Alors une scène grave se passa. Un matin, le mont Saint-Élie découpait, plus nettement que jamais, dans l’air transparent, son triangle gris perle ; les sentiers luisaient ; j’étais assis entre deux pierres, occupé à jouir de ces douceurs tièdes, et à m’épanouir à l’aise dans une oisiveté ensoleillée. Quelques instans après, le sifflet de Kharalambos vibra, bref et aigu, et les pioches recommencèrent à retomber lourdement le long des fosses. Tout à coup, Maroullia, à qui ses conseillers ordinaires avaient sans doute monté la tête, arrive, jappant et gesticulant comme une chienne sauvage :

Παύσετε κατὰ νόμον ! Παύσετε κατὰ νόμον ! Cessez, au nom de la loi ! Cessez, au nom de la loi !

Kharalambos, méprisant, ne répond même pas. L’épistate Stratakis monte sur une pierre et bégaie en phrases solennelles que c’est le gouvernement, le ministère qui a résolu de retourner son champ, qu’elle sera punie de sa complicité avec les brocanteurs « qui déterrent secrètement et vont vendre au loin les antiquités de la patrie ! »

Les ouvriers continuent à piocher avec une sournoise ironie.
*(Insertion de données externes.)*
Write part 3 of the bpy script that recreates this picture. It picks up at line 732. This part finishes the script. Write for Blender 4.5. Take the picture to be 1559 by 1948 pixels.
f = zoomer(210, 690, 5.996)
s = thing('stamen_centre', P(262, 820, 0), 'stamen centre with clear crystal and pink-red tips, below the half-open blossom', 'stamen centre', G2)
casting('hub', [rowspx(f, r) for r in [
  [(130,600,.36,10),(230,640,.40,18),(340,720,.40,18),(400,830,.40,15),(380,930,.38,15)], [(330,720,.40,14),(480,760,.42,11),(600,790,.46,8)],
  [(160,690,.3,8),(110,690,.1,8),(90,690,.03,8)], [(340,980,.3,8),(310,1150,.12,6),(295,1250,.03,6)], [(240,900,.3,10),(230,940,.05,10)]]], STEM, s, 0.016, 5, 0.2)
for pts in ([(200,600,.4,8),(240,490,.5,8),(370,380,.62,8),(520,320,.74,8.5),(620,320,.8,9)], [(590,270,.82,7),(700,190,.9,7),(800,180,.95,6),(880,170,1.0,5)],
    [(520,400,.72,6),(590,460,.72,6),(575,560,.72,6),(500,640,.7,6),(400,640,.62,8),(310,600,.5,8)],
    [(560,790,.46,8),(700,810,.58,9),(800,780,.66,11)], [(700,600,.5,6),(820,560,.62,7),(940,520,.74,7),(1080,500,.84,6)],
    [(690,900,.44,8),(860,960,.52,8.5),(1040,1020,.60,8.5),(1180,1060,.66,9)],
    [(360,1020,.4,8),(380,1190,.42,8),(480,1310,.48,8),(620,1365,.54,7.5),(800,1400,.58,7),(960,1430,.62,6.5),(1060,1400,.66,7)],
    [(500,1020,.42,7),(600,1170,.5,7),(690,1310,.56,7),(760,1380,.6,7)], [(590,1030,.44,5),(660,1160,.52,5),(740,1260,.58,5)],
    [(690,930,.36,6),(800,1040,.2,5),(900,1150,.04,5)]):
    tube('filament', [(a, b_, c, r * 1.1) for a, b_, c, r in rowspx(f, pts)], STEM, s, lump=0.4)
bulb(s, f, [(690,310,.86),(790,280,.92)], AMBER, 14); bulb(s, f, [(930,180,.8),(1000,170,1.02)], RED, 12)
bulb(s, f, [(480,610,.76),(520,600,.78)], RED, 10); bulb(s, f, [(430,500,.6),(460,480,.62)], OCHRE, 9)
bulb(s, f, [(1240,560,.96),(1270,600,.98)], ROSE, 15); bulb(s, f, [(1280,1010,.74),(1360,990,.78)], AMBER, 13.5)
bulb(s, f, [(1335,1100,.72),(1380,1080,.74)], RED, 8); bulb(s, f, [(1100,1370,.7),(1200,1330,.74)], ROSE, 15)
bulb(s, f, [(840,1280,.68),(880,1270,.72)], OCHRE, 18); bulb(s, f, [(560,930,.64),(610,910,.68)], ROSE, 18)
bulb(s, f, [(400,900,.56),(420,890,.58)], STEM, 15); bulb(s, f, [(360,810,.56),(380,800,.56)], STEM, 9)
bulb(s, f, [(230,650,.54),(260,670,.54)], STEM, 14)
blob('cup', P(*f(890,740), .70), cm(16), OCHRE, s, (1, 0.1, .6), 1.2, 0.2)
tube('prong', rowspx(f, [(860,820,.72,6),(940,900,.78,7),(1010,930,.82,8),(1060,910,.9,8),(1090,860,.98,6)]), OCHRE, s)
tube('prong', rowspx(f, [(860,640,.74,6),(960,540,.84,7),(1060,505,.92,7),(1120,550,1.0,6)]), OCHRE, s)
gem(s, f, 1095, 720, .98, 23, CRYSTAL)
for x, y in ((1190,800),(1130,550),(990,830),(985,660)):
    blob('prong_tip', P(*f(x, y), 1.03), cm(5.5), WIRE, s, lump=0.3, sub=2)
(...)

Maroullia s’en va comme une folle et dévale le long des flancs pierreux de la montagne avec une légèreté de chèvre... Trois ou quatre heures après, le pappas Prasinos, qui guettait l’horizon, signale sur le chemin de Khora un groupe animé qui descend les pentes avec précipitation. C’est encore Maroullia, accompagnée, cette fois, par l’énomotarque de la gendarmerie et par le grammateus (secrétaire) du juge de paix ; la fille de Maroullia et le chien blanc de M. le secrétaire suivent, tout essoufflés, le gros de la troupe.